Private fund advocates push back on AML proposal

‘None of the justifications offered in support of this latest proposal is convincing or compelling,’ SEC commissioner Hester Peirce says.

Private fund advocates – including a commissioner at the Securities and Exchange Commission – are urging the Biden administration to back off proposed rules that would require private fund managers and other investment advisers to screen their investors’ cash for dirty money.

It’s the fourth time this century that Department of Treasury’s Financial Crimes Enforcement Network has proposed expanding Bank Secrecy and Patriot Act rules to cover investment advisers. The latest proposal, published in February, would require nearly all investment advisers, registered and exempt, to write, implement and enforce “risk-based” anti-money laundering programs tailored to their business models; to test those programs independently and regularly; to designate an AML officer; to train their staff on the firm’s AML policies; to conduct ongoing customer due diligence; and to track and file suspicious activity reports for transactions above $5,000.

Backers of the rule say that the investment adviser industry – particularly, SEC-exempt private equity and venture capital fund managers – are a port of entry for dirty money in the American economy, and that the “patchwork” of AML rules allows oligarchs, tyrants and other global bad actors to hide their ill-gotten gains.

“We worked hard to tailor the proposal to address national security and illicit finance concerns, while minimizing potential burden on US businesses,” FinCEN director Andrea Gacki told a conference held by the Securities Industry and Financial Markets Association on Monday.

“We designed the proposed rule to be risk-based, such that smaller advisers may adopt tailored policies and procedures that are consistent with their (often) simpler, more centralized organizational structures.”

The comment period on the latest proposal closed April 15. The rules, if adopted as written, would land hardest on those private fund managers. Their advocates have noticed.

Not ‘convincing or compelling’

Hester Pierce, SEC

“None of the justifications offered in support of this latest proposal is convincing or compelling,” Republican SEC commissioner Hester Peirce wrote. “The proposal is thin on actual examples of RIAs serving as gateways to illicit activity. The proposed rules would impose yet more costs on RIAs already staggering under the weight of two years of SEC regulatory excesses, along with new mandates from other regulators. I am particularly worried about how these new rules could affect smaller advisers, especially with a wholly unreasonable proposed compliance date of 12 months.”

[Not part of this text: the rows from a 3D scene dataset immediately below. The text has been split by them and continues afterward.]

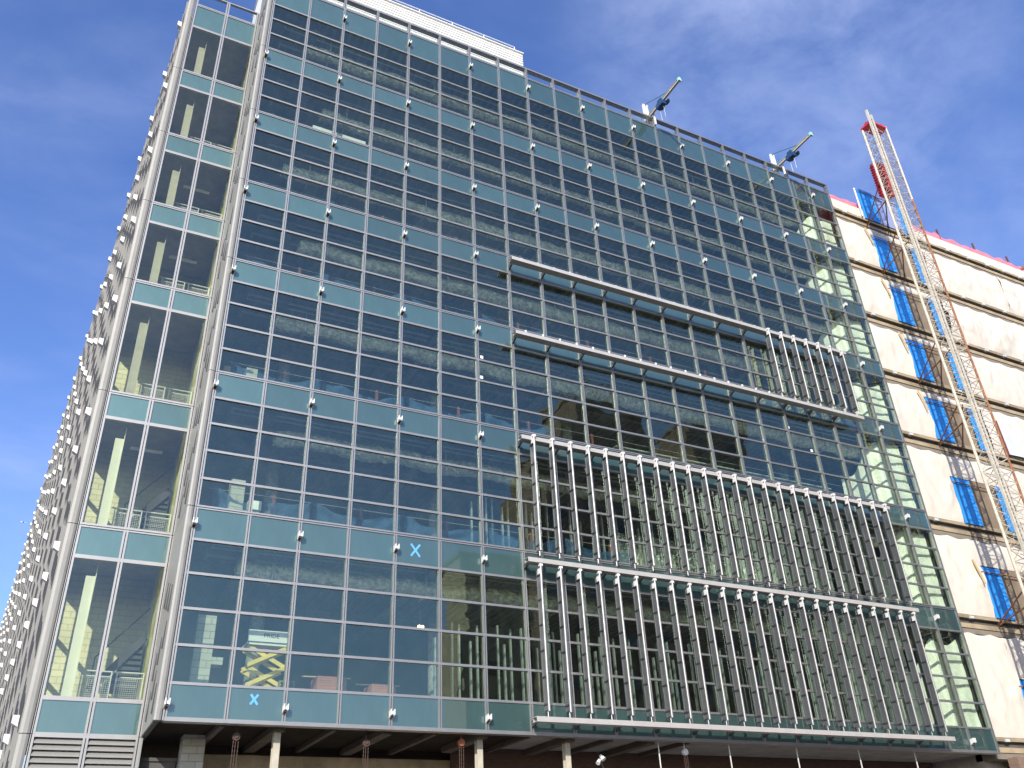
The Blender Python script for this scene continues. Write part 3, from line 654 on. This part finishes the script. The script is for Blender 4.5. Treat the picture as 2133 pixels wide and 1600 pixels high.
for cx, cy_ in ((33.15, -2.7), (33.8, -2.7)):
    for i in range(16):
        t0, t1 = 2*math.pi*i/16, 2*math.pi*(i+1)/16
        b.tube((cx+.30*math.cos(t0), cy_+.22*math.sin(t0), 33.55+.12*math.cos(t0)), (cx+.30*math.cos(t1), cy_+.22*math.sin(t1), 33.55+.12*math.cos(t1)), .045, 6)
        if i % 4 == 0: b.tube((cx, cy_, 33.5), (cx+.3*math.cos(t0), cy_+.22*math.sin(t0), 33.55), .03, 5)
b.box(32.8, 34.2, -3.05, -2.3, 33.25, 33.36); b.build('head_sheaves', M['red'], mast)
b = MB(); b.box(33.28, 34.05, -2.2, -1.8, 28.7, 31.1)
for j in range(12): b.box(33.24, 34.09, -2.23, -1.77, 28.75+j*.19, 28.75+j*.19+.09)
b.build('counterweight', M['red'], mast)
for i, z in enumerate([Z_J[1], Z_J[3], Z_J[4]+1.4-1.4, Z_J[5], 25.6, 29.1]):
    if i in (1, 2, 4, 5, 0):
        for p, q_ in (((34.45, .3, z-.35), (33.0, -2.34, z+.35)), ((36.2, .3, z-.35), (33.2, -2.34, z+.25)), ((34.5, .3, z-.38), (34.1, -2.34, z+.2))):
            b = MB(); b.tube(p, q_, .035, 6); b.build('tie_strut', M['rust'], mast)
# ------------------------------------------------------------------ below the overhang
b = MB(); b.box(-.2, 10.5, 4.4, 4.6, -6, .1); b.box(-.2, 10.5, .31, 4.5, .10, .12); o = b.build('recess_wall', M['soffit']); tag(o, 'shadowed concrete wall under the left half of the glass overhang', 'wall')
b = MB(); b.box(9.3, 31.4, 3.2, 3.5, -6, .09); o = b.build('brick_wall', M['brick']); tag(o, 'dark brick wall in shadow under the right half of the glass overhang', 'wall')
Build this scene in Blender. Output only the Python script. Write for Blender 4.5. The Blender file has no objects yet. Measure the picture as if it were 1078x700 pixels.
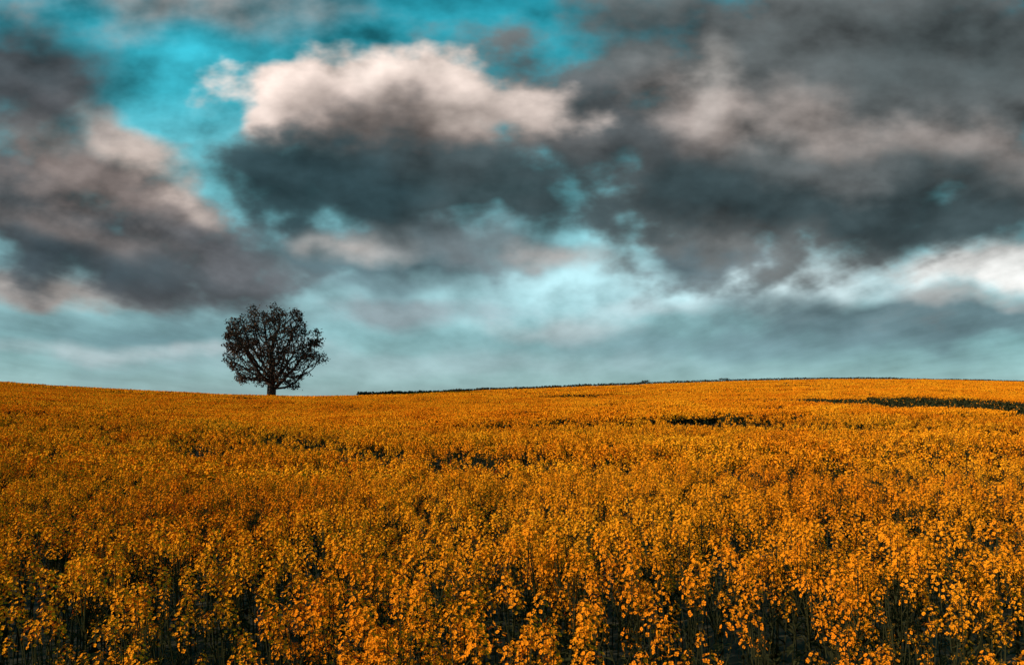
import bpy, math, random
import numpy as np
from mathutils import Vector, Matrix, Euler

rng = np.random.default_rng(7)
random.seed(7)
scene = bpy.context.scene
scene.view_settings.view_transform = 'Standard'
try: scene.view_settings.look = 'None'
except Exception: pass
scene.view_settings.exposure = 0

CAM_Z = 2.35
CROP = 1.35

def lin(c):
    out = []
    for v in c:
        v = v/255.0
        out.append(v/12.92 if v <= 0.04045 else ((v+0.055)/1.055)**2.4)
    return (out[0], out[1], out[2], 1.0)

# ------------------------------------------------------------------ terrain
_us = np.linspace(-1.3, 1.3, 521)
_S = np.interp(_us, [-1.3,-.75,-.61,-.47,-.353,-.225,-.12,.03,.2,.36,.5,.64,.75,1.3],
                    [.040,.0250,.0155,.0085,.0042,.0045,.0085,.0150,.0215,.0272,.0292,.0280,.0250,.018])
_S = np.convolve(np.pad(_S, 12, mode='edge'), np.ones(25)/25, mode='valid')
_ss = np.linspace(-50, 1000, 4201)
_D = np.interp(_ss, [-50,0,5,10,25,50,75,100,115,140,200,400,1000],
                    [1,1,1.12,1.30,1.65,1.55,.85,0,.35,2.5,8,18,22])
_D = np.convolve(np.pad(_D, 16, mode='edge'), np.ones(33)/33, mode='valid')

def sstep(a, b, x):
    t = np.clip((x-a)/(b-a), 0, 1)
    return t*t*(3-2*t)

def ridge(u):
    return 100 + 120*sstep(-.25, .45, u)

def top(x, y):
    """height of the crop canopy relative to the eye"""
    x = np.asarray(x, float); y = np.asarray(y, float)
    u = np.clip(x/np.maximum(y, 12), -1.2, 1.2)
    yr = ridge(u)
    S = np.interp(u, _us, _S)
    s = np.where(y <= 25, y, 25+(y-25)/(yr-25)*75)
    D = np.interp(s, _ss, _D)
    yy = np.maximum(y, 0)
    R = np.where(yy < yr, yy, yr+40*(1-np.exp(-np.maximum(yy-yr, 0)/40)))
    calm = 1-.95*np.exp(-(((x-30)/20)**2+((y-44)/18)**2))
    und = (np.sin(y*.33+x*.10+1.2*np.sin(x*.07))*.17 + np.sin(y*.13-x*.09+2)*.20)
    und = und*sstep(9, 22, y)*(1-sstep(.75, .97, y/yr))*calm
    return S*R - D + und

def ground_z(x, y):
    return top(x, y) + CAM_Z - CROP

def mesh_obj(name, verts, faces, mats=(), midx=None, smooth=False, link=True):
    me = bpy.data.meshes.new(name)
    me.from_pydata([tuple(v) for v in verts], [], [tuple(f) for f in faces])
    for m in mats: me.materials.append(m)
    if midx is not None:
        me.polygons.foreach_set("material_index", np.asarray(midx, dtype=np.int32))
    if smooth:
        me.polygons.foreach_set("use_smooth", np.ones(len(me.polygons), dtype=bool))
    me.update()
    ob = bpy.data.objects.new(name, me)
    if link: scene.collection.objects.link(ob)
    return ob

# ------------------------------------------------------------------ materials
def new_mat(name):
    m = bpy.data.materials.new(name); m.use_nodes = True
    nt = m.node_tree; nt.nodes.clear()
    return m, nt, nt.nodes.new, nt.links.new

def foliage_mat(name, cA, cB, cC=None, patch=0.35):
    m, nt, N, L = new_mat(name)
    out = N('ShaderNodeOutputMaterial')
    geo = N('ShaderNodeNewGeometry')
    n1 = N('ShaderNodeTexNoise'); n1.inputs['Scale'].default_value = patch; n1.inputs['Detail'].default_value = 2
    L(geo.outputs['Position'], n1.inputs['Vector'])
    cr = N('ShaderNodeValToRGB')
    cr.color_ramp.elements[0].position = .33; cr.color_ramp.elements[0].color = (*cA, 1)
    cr.color_ramp.elements[1].position = .68; cr.color_ramp.elements[1].color = (*(cC or cA), 1)
    e = cr.color_ramp.elements.new(.5); e.color = (*cB, 1)
    L(n1.outputs[0], cr.inputs[0])
    d = N('ShaderNodeBsdfDiffuse'); L(cr.outputs[0], d.inputs[0])
    L(d.outputs[0], out.inputs[0])
    return m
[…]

Private fund advocates are in a tough spot here. Their industry is one of the few not already covered by AML rules, and Russia’s war in Ukraine has sharpened public focus on dirty money in the American economy. That may help explain why so many fund advocates are using “yes, but” type language in their comments.

“MFA supports FinCEN’s anti-money laundering efforts,” Managed Funds Association president and CEO Bryan Corbett said.

“However, FinCEN’s proposal is based on incorrect assumptions about how private funds operate. FinCEN should repropose a rule that accurately reflects the private funds business model and recalibrates investment adviser responsibilities to reflect realities,” he added in urging regulators to go back to the drawing board.

The Investment Adviser Association took a similar tack in its comments, also urging FinCEN to withdraw the proposal.

“We appreciate that the intent of the proposal is to adopt a flexible, risk-based approach to AML compliance that will permit each SEC adviser to tailor its AML program to match the nature and scope of its advisory business,” IAA general counsel Gail Bernstein wrote. “However, the IAA believes that the Proposal is too prescriptive in certain of its specific requirements which will make it more difficult for SEC Advisers to tailor their programs appropriately.”

The American Investment Council said FinCEN’s proposal should do more to “clarify certain issues and address the operational challenges” facing private equity managers. Such firms have “limited” involvement in financial transactions, AIC general counsel Rebekah Goshorn Jurata wrote in her comments, and aren’t “well situated to be the point of the spear for AML compliance,” especially since the costs of the proposed rule “seem disproportionate to the potential incremental benefit.”